Print all of the data exactly as written.
+++++
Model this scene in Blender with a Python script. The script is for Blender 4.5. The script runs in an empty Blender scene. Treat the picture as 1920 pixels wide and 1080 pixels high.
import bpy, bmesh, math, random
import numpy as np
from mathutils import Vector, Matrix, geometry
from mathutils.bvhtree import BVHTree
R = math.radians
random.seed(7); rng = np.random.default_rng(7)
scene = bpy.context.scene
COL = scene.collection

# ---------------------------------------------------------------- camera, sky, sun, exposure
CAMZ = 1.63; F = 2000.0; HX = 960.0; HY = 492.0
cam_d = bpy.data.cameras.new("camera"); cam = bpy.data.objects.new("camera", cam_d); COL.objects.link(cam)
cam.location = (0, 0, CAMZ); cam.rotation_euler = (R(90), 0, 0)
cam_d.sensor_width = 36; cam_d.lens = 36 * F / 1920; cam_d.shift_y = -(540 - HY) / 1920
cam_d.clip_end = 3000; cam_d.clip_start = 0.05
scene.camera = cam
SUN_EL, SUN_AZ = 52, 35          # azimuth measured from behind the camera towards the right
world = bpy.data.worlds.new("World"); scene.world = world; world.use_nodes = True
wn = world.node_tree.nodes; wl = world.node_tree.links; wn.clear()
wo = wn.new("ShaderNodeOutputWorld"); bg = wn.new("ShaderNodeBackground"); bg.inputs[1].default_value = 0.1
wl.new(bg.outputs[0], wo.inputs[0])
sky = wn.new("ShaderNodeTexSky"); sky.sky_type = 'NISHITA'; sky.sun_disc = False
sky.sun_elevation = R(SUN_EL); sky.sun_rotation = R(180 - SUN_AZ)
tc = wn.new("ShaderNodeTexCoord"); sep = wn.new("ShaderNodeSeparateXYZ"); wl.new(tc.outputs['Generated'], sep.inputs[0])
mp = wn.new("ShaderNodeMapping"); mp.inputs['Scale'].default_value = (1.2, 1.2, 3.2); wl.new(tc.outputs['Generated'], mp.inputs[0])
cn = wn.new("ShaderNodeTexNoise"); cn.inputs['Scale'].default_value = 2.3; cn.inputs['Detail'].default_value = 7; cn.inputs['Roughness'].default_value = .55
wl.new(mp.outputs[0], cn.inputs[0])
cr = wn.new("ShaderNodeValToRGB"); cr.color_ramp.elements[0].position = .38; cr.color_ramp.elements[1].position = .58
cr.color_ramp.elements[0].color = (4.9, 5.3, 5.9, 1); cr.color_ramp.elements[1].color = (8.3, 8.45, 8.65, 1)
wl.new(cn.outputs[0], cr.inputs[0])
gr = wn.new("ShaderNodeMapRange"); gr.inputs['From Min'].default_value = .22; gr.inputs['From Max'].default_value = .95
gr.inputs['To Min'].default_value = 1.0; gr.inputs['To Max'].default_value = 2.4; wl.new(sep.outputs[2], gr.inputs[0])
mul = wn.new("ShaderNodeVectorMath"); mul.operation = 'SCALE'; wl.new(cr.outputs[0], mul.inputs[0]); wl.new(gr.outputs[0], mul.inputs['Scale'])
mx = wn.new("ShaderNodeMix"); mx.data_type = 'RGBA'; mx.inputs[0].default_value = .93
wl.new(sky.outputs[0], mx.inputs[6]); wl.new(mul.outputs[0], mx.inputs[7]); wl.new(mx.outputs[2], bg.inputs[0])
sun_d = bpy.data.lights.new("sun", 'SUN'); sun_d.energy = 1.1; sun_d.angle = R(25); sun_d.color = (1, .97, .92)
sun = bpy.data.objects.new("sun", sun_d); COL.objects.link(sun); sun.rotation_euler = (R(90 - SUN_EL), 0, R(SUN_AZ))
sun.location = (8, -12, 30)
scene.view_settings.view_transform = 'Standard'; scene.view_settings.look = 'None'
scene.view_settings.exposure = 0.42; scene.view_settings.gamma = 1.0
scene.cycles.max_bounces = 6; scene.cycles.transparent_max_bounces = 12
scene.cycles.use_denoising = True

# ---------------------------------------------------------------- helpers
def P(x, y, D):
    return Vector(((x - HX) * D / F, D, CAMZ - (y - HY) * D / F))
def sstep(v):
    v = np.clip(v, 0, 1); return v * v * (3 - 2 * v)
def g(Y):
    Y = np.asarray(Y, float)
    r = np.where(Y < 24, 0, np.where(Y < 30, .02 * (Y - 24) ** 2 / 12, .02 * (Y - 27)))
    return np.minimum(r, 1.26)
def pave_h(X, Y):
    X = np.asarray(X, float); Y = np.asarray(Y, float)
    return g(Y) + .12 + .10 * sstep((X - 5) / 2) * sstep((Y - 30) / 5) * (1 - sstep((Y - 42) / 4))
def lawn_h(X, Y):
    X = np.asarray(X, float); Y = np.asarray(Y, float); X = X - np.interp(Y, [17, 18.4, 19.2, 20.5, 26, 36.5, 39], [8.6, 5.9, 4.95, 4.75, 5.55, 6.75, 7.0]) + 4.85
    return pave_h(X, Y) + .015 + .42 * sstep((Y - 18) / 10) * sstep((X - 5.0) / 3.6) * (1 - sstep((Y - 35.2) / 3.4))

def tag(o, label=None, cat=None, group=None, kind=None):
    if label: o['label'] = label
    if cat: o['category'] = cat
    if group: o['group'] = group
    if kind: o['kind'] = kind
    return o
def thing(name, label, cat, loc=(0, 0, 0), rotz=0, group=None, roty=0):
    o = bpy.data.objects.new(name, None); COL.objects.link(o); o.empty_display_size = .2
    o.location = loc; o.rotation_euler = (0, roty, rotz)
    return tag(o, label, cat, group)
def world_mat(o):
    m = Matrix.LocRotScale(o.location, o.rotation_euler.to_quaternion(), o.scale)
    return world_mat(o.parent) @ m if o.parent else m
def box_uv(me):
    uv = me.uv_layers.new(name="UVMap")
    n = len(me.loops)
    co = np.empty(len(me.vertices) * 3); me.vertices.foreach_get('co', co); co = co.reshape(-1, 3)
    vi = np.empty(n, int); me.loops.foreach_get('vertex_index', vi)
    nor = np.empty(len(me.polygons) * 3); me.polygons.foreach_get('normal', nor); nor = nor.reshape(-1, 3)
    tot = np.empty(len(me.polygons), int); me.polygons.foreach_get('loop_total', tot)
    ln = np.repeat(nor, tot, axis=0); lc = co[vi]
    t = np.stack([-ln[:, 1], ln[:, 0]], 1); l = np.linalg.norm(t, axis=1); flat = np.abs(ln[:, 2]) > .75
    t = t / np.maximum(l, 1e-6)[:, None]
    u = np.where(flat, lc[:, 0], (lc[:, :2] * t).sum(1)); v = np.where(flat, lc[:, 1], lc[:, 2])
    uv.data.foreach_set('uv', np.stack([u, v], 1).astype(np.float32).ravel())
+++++
- _SOLVED PROBLEM_
Model this scene in Blender with a Python script. The script is for Blender 4.5. The script runs in an empty Blender scene. Treat the picture as 1920 pixels wide and 1080 pixels high.
import bpy, bmesh, math, random
import numpy as np
from mathutils import Vector, Matrix, geometry
from mathutils.bvhtree import BVHTree
R = math.radians
random.seed(7); rng = np.random.default_rng(7)
scene = bpy.context.scene
COL = scene.collection

# ---------------------------------------------------------------- camera, sky, sun, exposure
CAMZ = 1.63; F = 2000.0; HX = 960.0; HY = 492.0
cam_d = bpy.data.cameras.new("camera"); cam = bpy.data.objects.new("camera", cam_d); COL.objects.link(cam)
cam.location = (0, 0, CAMZ); cam.rotation_euler = (R(90), 0, 0)
cam_d.sensor_width = 36; cam_d.lens = 36 * F / 1920; cam_d.shift_y = -(540 - HY) / 1920
cam_d.clip_end = 3000; cam_d.clip_start = 0.05
scene.camera = cam
SUN_EL, SUN_AZ = 52, 35          # azimuth measured from behind the camera towards the right
world = bpy.data.worlds.new("World"); scene.world = world; world.use_nodes = True
wn = world.node_tree.nodes; wl = world.node_tree.links; wn.clear()
wo = wn.new("ShaderNodeOutputWorld"); bg = wn.new("ShaderNodeBackground"); bg.inputs[1].default_value = 0.1
wl.new(bg.outputs[0], wo.inputs[0])
sky = wn.new("ShaderNodeTexSky"); sky.sky_type = 'NISHITA'; sky.sun_disc = False
sky.sun_elevation = R(SUN_EL); sky.sun_rotation = R(180 - SUN_AZ)
tc = wn.new("ShaderNodeTexCoord"); sep = wn.new("ShaderNodeSeparateXYZ"); wl.new(tc.outputs['Generated'], sep.inputs[0])
mp = wn.new("ShaderNodeMapping"); mp.inputs['Scale'].default_value = (1.2, 1.2, 3.2); wl.new(tc.outputs['Generated'], mp.inputs[0])
cn = wn.new("ShaderNodeTexNoise"); cn.inputs['Scale'].default_value = 2.3; cn.inputs['Detail'].default_value = 7; cn.inputs['Roughness'].default_value = .55
wl.new(mp.outputs[0], cn.inputs[0])
cr = wn.new("ShaderNodeValToRGB"); cr.color_ramp.elements[0].position = .38; cr.color_ramp.elements[1].position = .58
cr.color_ramp.elements[0].color = (4.9, 5.3, 5.9, 1); cr.color_ramp.elements[1].color = (8.3, 8.45, 8.65, 1)
wl.new(cn.outputs[0], cr.inputs[0])
gr = wn.new("ShaderNodeMapRange"); gr.inputs['From Min'].default_value = .22; gr.inputs['From Max'].default_value = .95
gr.inputs['To Min'].default_value = 1.0; gr.inputs['To Max'].default_value = 2.4; wl.new(sep.outputs[2], gr.inputs[0])
mul = wn.new("ShaderNodeVectorMath"); mul.operation = 'SCALE'; wl.new(cr.outputs[0], mul.inputs[0]); wl.new(gr.outputs[0], mul.inputs['Scale'])
mx = wn.new("ShaderNodeMix"); mx.data_type = 'RGBA'; mx.inputs[0].default_value = .93
wl.new(sky.outputs[0], mx.inputs[6]); wl.new(mul.outputs[0], mx.inputs[7]); wl.new(mx.outputs[2], bg.inputs[0])
sun_d = bpy.data.lights.new("sun", 'SUN'); sun_d.energy = 1.1; sun_d.angle = R(25); sun_d.color = (1, .97, .92)
sun = bpy.data.objects.new("sun", sun_d); COL.objects.link(sun); sun.rotation_euler = (R(90 - SUN_EL), 0, R(SUN_AZ))
sun.location = (8, -12, 30)
scene.view_settings.view_transform = 'Standard'; scene.view_settings.look = 'None'
scene.view_settings.exposure = 0.42; scene.view_settings.gamma = 1.0
scene.cycles.max_bounces = 6; scene.cycles.transparent_max_bounces = 12
scene.cycles.use_denoising = True

# ---------------------------------------------------------------- helpers
def P(x, y, D):
    return Vector(((x - HX) * D / F, D, CAMZ - (y - HY) * D / F))
def sstep(v):
    v = np.clip(v, 0, 1); return v * v * (3 - 2 * v)
def g(Y):
    Y = np.asarray(Y, float)
    r = np.where(Y < 24, 0, np.where(Y < 30, .02 * (Y - 24) ** 2 / 12, .02 * (Y - 27)))
    return np.minimum(r, 1.26)
def pave_h(X, Y):
    X = np.asarray(X, float); Y = np.asarray(Y, float)
    return g(Y) + .12 + .10 * sstep((X - 5) / 2) * sstep((Y - 30) / 5) * (1 - sstep((Y - 42) / 4))
def lawn_h(X, Y):
    X = np.asarray(X, float); Y = np.asarray(Y, float); X = X - np.interp(Y, [17, 18.4, 19.2, 20.5, 26, 36.5, 39], [8.6, 5.9, 4.95, 4.75, 5.55, 6.75, 7.0]) + 4.85
    return pave_h(X, Y) + .015 + .42 * sstep((Y - 18) / 10) * sstep((X - 5.0) / 3.6) * (1 - sstep((Y - 35.2) / 3.4))

def tag(o, label=None, cat=None, group=None, kind=None):
    if label: o['label'] = label
    if cat: o['category'] = cat
    if group: o['group'] = group
    if kind: o['kind'] = kind
    return o
def thing(name, label, cat, loc=(0, 0, 0), rotz=0, group=None, roty=0):
    o = bpy.data.objects.new(name, None); COL.objects.link(o); o.empty_display_size = .2
    o.location = loc; o.rotation_euler = (0, roty, rotz)
    return tag(o, label, cat, group)
def world_mat(o):
    m = Matrix.LocRotScale(o.location, o.rotation_euler.to_quaternion(), o.scale)
    return world_mat(o.parent) @ m if o.parent else m
def box_uv(me):
    uv = me.uv_layers.new(name="UVMap")
    n = len(me.loops)
    co = np.empty(len(me.vertices) * 3); me.vertices.foreach_get('co', co); co = co.reshape(-1, 3)
    vi = np.empty(n, int); me.loops.foreach_get('vertex_index', vi)
    nor = np.empty(len(me.polygons) * 3); me.polygons.foreach_get('normal', nor); nor = nor.reshape(-1, 3)
    tot = np.empty(len(me.polygons), int); me.polygons.foreach_get('loop_total', tot)
    ln = np.repeat(nor, tot, axis=0); lc = co[vi]
    t = np.stack([-ln[:, 1], ln[:, 0]], 1); l = np.linalg.norm(t, axis=1); flat = np.abs(ln[:, 2]) > .75
    t = t / np.maximum(l, 1e-6)[:, None]
    u = np.where(flat, lc[:, 0], (lc[:, :2] * t).sum(1)); v = np.where(flat, lc[:, 1], lc[:, 2])
    uv.data.foreach_set('uv', np.stack([u, v], 1).astype(np.float32).ravel())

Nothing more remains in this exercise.